Please- anyone? I’m a tad confused
I think you need to be an expert in diplomatic speak to really understand it, and I am not.
- China "firmly advocates" abiding by the UN Charter and respecting the territorial integrity of all countries, including Ukraine.
- The security of one country cannot be strengthened at the expense of another, and Russia is justified to have concerns about five rounds of NATO expansion.
- China believes "all parties" should exercise restraint and protect civilian life and property to prevent a large-scale humanitarian crisis.
- China supports "direct dialogue and negotiation between Russia and Ukraine as soon as possible," and believes Ukraine "should be a bridge between East and West, not a frontier of great power confrontation."
- The UN Security Council should be used to "facilitate a diplomatic solution and "cool tensions rather than fuel them." China has always opposed UN resolutions that invoke Chapter VII of the UN Charter, which authorizes military and non-military steps to "restore international peace and security."
2. The Nato expansion around Russia concerns them. This could be related to US expansion in the South China Seas?
3. Seems to speak for itself.
4. This seems to correlate to the railroad passage from China, through Ukraine an to the West. I think they'd rather focus on peaceful trade than on war. War isn't good for general trade in goods from China to the West, which is China's income.

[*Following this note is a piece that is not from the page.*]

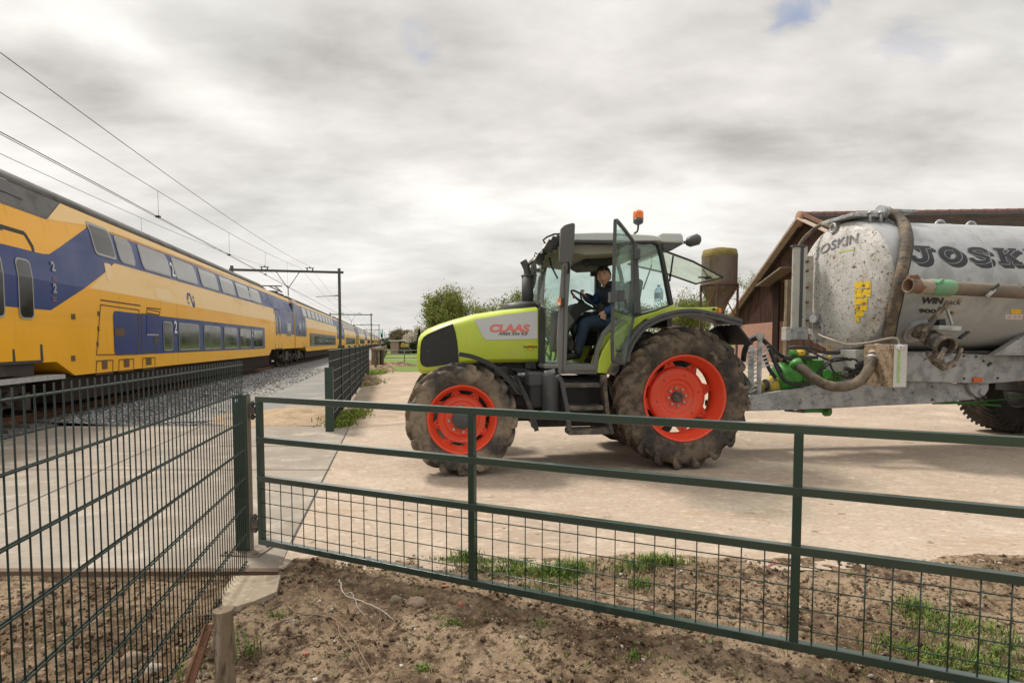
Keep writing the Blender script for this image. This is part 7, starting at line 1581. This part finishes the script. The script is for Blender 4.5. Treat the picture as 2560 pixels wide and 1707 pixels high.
def leafy(name, px, py_top, Y, wpx, label, mats, n, leaf=.10, seed=0, base_py=None, bare=.3, cat='tree', hpx=None, shape=1.0, gaps=.35, trunk=True, group=None):
    rnd = random.Random(seed); c = at_y(px, 856, Y); k = F_ / Y; H = at_y(px, py_top, Y).z; rw = wpx / k / 2
    t = thing(name, label, cat, (c.x, Y, 0), 0, group); bark = M['bark']
    zc = H * .54; rh = H - zc
    if H < 2.5: zc = H * .5; rh = H * .5
    tips = []; b = MB()
    def branch(p, d, l, r_, lev):
        q = [p]; dd = d.copy()
        for i in range(4):
            dd = (dd + Vector((rnd.gauss(0, .16), rnd.gauss(0, .16), rnd.gauss(.03, .10)))).normalized(); q.append(q[-1] + dd * l / 4)
        b.tube(q, [r_ * (1 - .17 * i) for i in range(5)], 5, cap=False)
        if lev >= 2: tips.extend(q[2:])
        if lev < 4:
            for j in range(rnd.choice((3, 3, 4)) if lev < 2 else 2):
                a = rnd.random() * 6.28; nd = (dd * 1.0 + Vector((math.cos(a) * shape, math.sin(a) * shape, rnd.uniform(-.15, .5))) * .85).normalized()
                branch(q[rnd.choice((2, 3, 4))], nd, l * rnd.uniform(.55, .78), r_ * .5, lev + 1)
    if trunk:
        for j in range(3): branch(Vector((rnd.gauss(0, .2), rnd.gauss(0, .2), 0)), Vector((rnd.gauss(0, .25 * shape), rnd.gauss(0, .25), 1)).normalized(), H * .42, H * .022, 0)
        b.build('trunk', bark, t)
    # clumps: branch tips fitted into the crown envelope, leaves round them
    cl = []
    for _ in range(70):
        a = rnd.random() * 6.28; u = rnd.random() ** .45; ph = math.asin(rnd.uniform(-.9, 1)); cl.append(Vector((rw * .86 * u * math.cos(a) * math.cos(ph), rw * .86 * u * math.sin(a) * math.cos(ph), zc + rh * .9 * u * math.sin(ph))))
    cl += [v for v in tips if abs(v.x) < rw and v.z < H and v.z > H * .2]
    vs = []; fs = []; mi = []
    for i in range(int(n * 1.5)):
        c0 = rnd.choice(cl); s = rw * .13
        p = c0 + Vector((rnd.gauss(0, s), rnd.gauss(0, s), rnd.gauss(0, s * .8)))
        if noise.noise(p * (1.6 / max(rw, .5)) * 2 + Vector((seed, 0, 0))) < -gaps + .1: continue
        if p.z < .1: continue
        Q = Euler((rnd.random() * 6, rnd.random() * 6, rnd.random() * 6)).to_matrix(); l = leaf * rnd.uniform(.5, 1.3)
        j = len(vs); vs += [p + Q @ Vector(v) * l for v in ((-.5, 0, 0), (0, -.28, .05), (.55, 0, 0), (0, .28, .05))]; fs.append((j, j + 1, j + 2, j + 3)); mi.append(rnd.choice((0, 0, 1, 2) if len(mats) > 2 else (0,)))
    me = bpy.data.meshes.new('foliage'); me.from_pydata([tuple(v) for v in vs], [], fs)
    for m in mats: me.materials.append(m)
    me.polygons.foreach_set('material_index', [min(i, len(mats) - 1) for i in mi]); me.update()
    o = bpy.data.objects.new('crown', me); col.objects.link(o); o.parent = t
    return t
M['bark'] = pm('bark', (.075, .062, .045), .9, var=.3)
def leafmat(n, c):
    m = pm(n, c, .6, var=.25, vs=2, spec=.3); b = m.node_tree.nodes['Principled BSDF']; b.inputs['Transmission Weight'].default_value = 0
    t = m.node_tree; tr = N(t, 'ShaderNodeBsdfTranslucent'); tr.inputs[0].default_value = (*[min(1, x * 1.4) for x in c], 1); mx = N(t, 'ShaderNodeMixShader'); mx.inputs[0].default_value = .4
    out = [q for q in t.nodes if q.type == 'OUTPUT_MATERIAL'][0]; L(t, b.outputs[0], mx.inputs[1]); L(t, tr.outputs[0], mx.inputs[2]); L(t, mx.outputs[0], out.inputs[0]); return m
LM = [leafmat('leaf_green', (.15, .175, .035)), leafmat('leaf_yellow_green', (.25, .26, .065)), leafmat('leaf_dark', (.06, .085, .02))]
LB = [leafmat('blossom_white', (.55, .50, .46)), leafmat('blossom_cream', (.42, .40, .30)), leafmat('blossom_dull', (.28, .25, .18))]  # three blossom tones, mixed at random over each crown
LW = [leafmat('twig_brown', (.16, .125, .075)), leafmat('twig_olive', (.18, .17, .08)), leafmat('twig_dark', (.07, .06, .035))]
LC = [leafmat('conifer', (.02, .035, .02))]
LD = [leafmat('hedge_a', (.035, .05, .02)), leafmat('hedge_b', (.055, .07, .025)), leafmat('hedge_c', (.02, .03, .014))]
leafy('willow_tree', 1150, 703, 40, 172, 'loose green tree just left of the exhaust above the tractor bonnet', LM, 21000, .12, 3, gaps=.42)
leafy('willow_tree', 1092, 722, 41, 62, 'narrow green tree at the left end of the row behind the bonnet', LM, 4500, .13, 31, gaps=.33)
leafy('willow_tree', 1228, 738, 42, 105, 'lower green tree right beside the loose tree behind the bonnet', LM, 10000, .12, 4, gaps=.42)
leafy('willow_tree', 1298, 718, 44, 128, 'green tree directly behind the exhaust pipe', LM, 13000, .13, 5, gaps=.42)
leafy('willow_tree', 1372, 740, 46, 80, 'green tree seen through the tractor windscreen', LM, 5000, .13, 6)
leafy('willow_tree', 1450, 770, 46, 90, 'small tree seen through the open door of the cab', LM, 4000, .13, 61)
leafy('willow_tree', 1590, 752, 44, 90, 'small tree seen through the rear side window of the cab', LM, 4000, .13, 7)
leafy('willow_tree', 1705, 708, 48, 130, 'green tree left of the feed silo', LM, 13000, .13, 8, gaps=.42)
leafy('willow_tree', 1768, 722, 50, 80, 'green tree directly behind the silo hopper', LM, 4500, .13, 81, gaps=.3)
leafy('willow_tree', 1866, 690, 66, 110, 'green tree between the feed silo and the barn roof', LM, 8000, .14, 9, gaps=.3)
leafy('bare_tree', 998, 822, 95, 56, 'brown tree without leaves at the left end of the distant tree group', LW, 5000, .22, 10, gaps=.5)
leafy('bare_tree', 1016, 820, 99, 40, 'second brown leafless tree of the distant group, beside the blossom', LW, 4000, .22, 101, gaps=.5)
leafy('blossom_tree', 1030, 830, 90, 54, 'white blossoming tree in the middle of the distant group', LB, 5000, .22, 11, gaps=.45)
leafy('blossom_tree', 1058, 815, 88, 60, 'pale blossoming tree just left of the tractor grille', LB, 5000, .22, 12, gaps=.35)
leafy('blossom_tree', 1010, 843, 86, 30, 'small low white blossoming bush in the distant group', LB, 2000, .2, 13, gaps=.4)
def conifer():
    p = at_y(1048, 822, 84); t = thing('conifer', 'slim dark conifer in front of the distant blossom', 'conifer', (p.x, 84, 0)); rnd = random.Random(2); vs = []; fs = []
    b = MB(); b.cyl((0, 0, 0), (0, 0, p.z * .9), .1, 6); b.build('trunk', M['bark'], t)
    for i in range(2500):
        h = rnd.random() ** 1.2; r_ = (1 - h) * .85 * (.5 + .5 * rnd.random()); a = rnd.random() * 6.28; q = Vector((r_ * math.cos(a), r_ * math.sin(a), h * p.z)); Q = Euler((rnd.random() * 6, rnd.random() * 6, 0)).to_matrix()
        j = len(vs); vs += [q + Q @ Vector(v) * .22 for v in ((-.5, 0, 0), (0, -.3, 0), (.5, 0, 0), (0, .3, 0))]; fs.append((j, j + 1, j + 2, j + 3))
    me = bpy.data.meshes.new('crown'); me.from_pydata([tuple(v) for v in vs], [], fs); me.materials.append(LC[0]); o = bpy.data.objects.new('crown', me); col.objects.link(o); o.parent = t
conifer()
for i, (px, top, Y, wpx) in enumerate(((1065, 850, 80, 60), (1035, 853, 80, 30), (975, 855, 110, 26), (963, 857, 160, 20))):
    leafy('hedge', px, top, Y, wpx, ['dark hedge under the distant blossom trees', 'dark low hedge right of the small shed', 'dark bushes left of the small shed', 'far dark bushes where the railway meets the horizon'][i], LD, 3500, .25, 20 + i, gaps=.8, cat='hedge', trunk=False)
def farwood():
    rnd = random.Random(8); vs = []; fs = []
    for i in range(26000):
        x = rnd.uniform(-120, 900); y = rnd.uniform(330, 360); h = 5 + 4 * noise.noise(Vector((x * .03, 0, 0))); z = rnd.random() * h; j = len(vs)
        Q = Euler((rnd.random() * 6, rnd.random() * 6, 0)).to_matrix(); vs += [Vector((x, y, z)) + Q @ Vector(v) * 1.4 for v in ((-.5, 0, 0), (0, -.4, 0), (.5, 0, 0), (0, .4, 0))]; fs.append((j, j + 1, j + 2, j + 3))
    me = bpy.data.meshes.new('far_wood'); me.from_pydata([tuple(v) for v in vs], [], fs); me.materials.append(LD[1]); o = bpy.data.objects.new('far_wood', me); col.objects.link(o); tag(o, 'far off strip of dark woodland on the horizon', 'woodland', kind='stuff')
farwood()
def shed():
    Y = 78; a = at_y(976, 856, Y); b_ = at_y(1004, 856, Y); t = thing('shed', 'small low shed with pale walls and flat white roof edge beyond the meadow', 'shed', ((a.x + b_.x) / 2, Y, 0)); w_ = (b_.x - a.x) / 2; h = 1.75
    b = MB(); b.bb((-w_, 0, 0), (w_ * .45, 2.5, h)); b.build('wall', pm('shed_wall', (.34, .24, .2), .8), t); b = MB(); b.bb((w_ * .45, .6, 0), (w_, 2.5, h)); b.build('carport', M['cabdark'], t)
    b = MB(); b.bb((-w_ - .1, -.2, h), (w_ + .3, 2.6, h + .14)); b.build('roof', M['white'], t)
    p = at_y(1012, 856, 76); t = thing('yellow_machine', 'small yellow machine parked in front of the distant hedge', 'machine', (p.x, 76, 0))
    b = MB(); b.box((0, 0, 1.1), (1.0, .8, .4)); b.box((-.25, 0, 1.4), (.4, .6, .25)); b.build('body', pm('machine_yellow', (.35, .26, .03), .6), t, bevel=.08)
    b = MB()
    for x in (-.4, .4): b.cyl((x, -.45, .45), (x, .45, .45), .45, 16)
    b.build('wheels', M['black'], t)
shed()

5. Hard to translate, but here China is being China...I honestly think that outside their own sphere of influence they prefer peaceful trade over war. However, they are also highly aware of some similarities between their sphere of influence and the way Russia sees its sphere of influence over the former Soviet Republics. They don't want to be called out by the UN for doing things that might be considered equivalent to things Russia does in its own sphere of influence. This could be things like Tibet, Taiwan, South China Seas, and the how do you spell 'Uigur' issues, which could in some ways be conflated to how Russia sees its Muslim populations in some of the former Soviet Republics like Chechnya.
They want to be allied to Russia, they don't want to come down hard on Russia. But they don't seem supportive of the invasion of Ukraine. I think they also have areas that border Russia, and they wouldn't want these conflicts in the nations that border them, so they can't be too supportive, yet they can't be too critical. That seems to be the line they are trying to walk.